- [DATA BLOCK]
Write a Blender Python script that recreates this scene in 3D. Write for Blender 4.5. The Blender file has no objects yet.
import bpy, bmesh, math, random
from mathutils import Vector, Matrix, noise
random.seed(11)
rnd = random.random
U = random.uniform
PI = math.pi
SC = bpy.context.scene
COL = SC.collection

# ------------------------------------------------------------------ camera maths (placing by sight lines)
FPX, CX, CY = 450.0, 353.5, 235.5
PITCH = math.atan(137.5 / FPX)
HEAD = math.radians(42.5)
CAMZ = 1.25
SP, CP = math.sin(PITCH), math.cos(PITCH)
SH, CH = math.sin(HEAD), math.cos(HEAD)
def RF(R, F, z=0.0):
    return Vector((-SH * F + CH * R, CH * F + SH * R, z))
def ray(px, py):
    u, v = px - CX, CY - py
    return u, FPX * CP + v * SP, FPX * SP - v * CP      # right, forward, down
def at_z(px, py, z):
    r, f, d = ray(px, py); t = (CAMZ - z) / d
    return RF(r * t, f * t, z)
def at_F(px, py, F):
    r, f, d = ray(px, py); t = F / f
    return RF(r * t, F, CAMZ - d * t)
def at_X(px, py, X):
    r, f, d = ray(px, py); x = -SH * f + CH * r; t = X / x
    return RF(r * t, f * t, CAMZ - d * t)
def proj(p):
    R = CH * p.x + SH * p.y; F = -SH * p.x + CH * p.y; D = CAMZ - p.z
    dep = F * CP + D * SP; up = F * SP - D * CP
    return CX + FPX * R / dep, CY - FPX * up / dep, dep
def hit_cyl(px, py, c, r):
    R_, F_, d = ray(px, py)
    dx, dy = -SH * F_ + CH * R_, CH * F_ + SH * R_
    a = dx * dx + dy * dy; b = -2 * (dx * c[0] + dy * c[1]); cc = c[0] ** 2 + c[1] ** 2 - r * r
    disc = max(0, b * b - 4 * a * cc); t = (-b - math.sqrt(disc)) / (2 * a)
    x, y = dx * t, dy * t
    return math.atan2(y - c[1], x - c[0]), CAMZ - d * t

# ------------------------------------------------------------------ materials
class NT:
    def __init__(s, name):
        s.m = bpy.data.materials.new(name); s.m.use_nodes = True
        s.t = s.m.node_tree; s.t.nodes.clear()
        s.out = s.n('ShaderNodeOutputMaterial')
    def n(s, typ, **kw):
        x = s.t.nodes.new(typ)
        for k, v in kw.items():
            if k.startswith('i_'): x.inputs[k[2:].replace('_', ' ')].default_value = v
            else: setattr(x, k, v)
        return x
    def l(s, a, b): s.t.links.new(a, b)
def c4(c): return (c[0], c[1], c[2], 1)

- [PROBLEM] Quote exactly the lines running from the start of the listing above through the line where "COL = SC.collection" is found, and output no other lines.

- [WRITTEN RESPONSE]
Write a Blender Python script that recreates this scene in 3D. Write for Blender 4.5. The Blender file has no objects yet.
import bpy, bmesh, math, random
from mathutils import Vector, Matrix, noise
random.seed(11)
rnd = random.random
U = random.uniform
PI = math.pi
SC = bpy.context.scene
COL = SC.collection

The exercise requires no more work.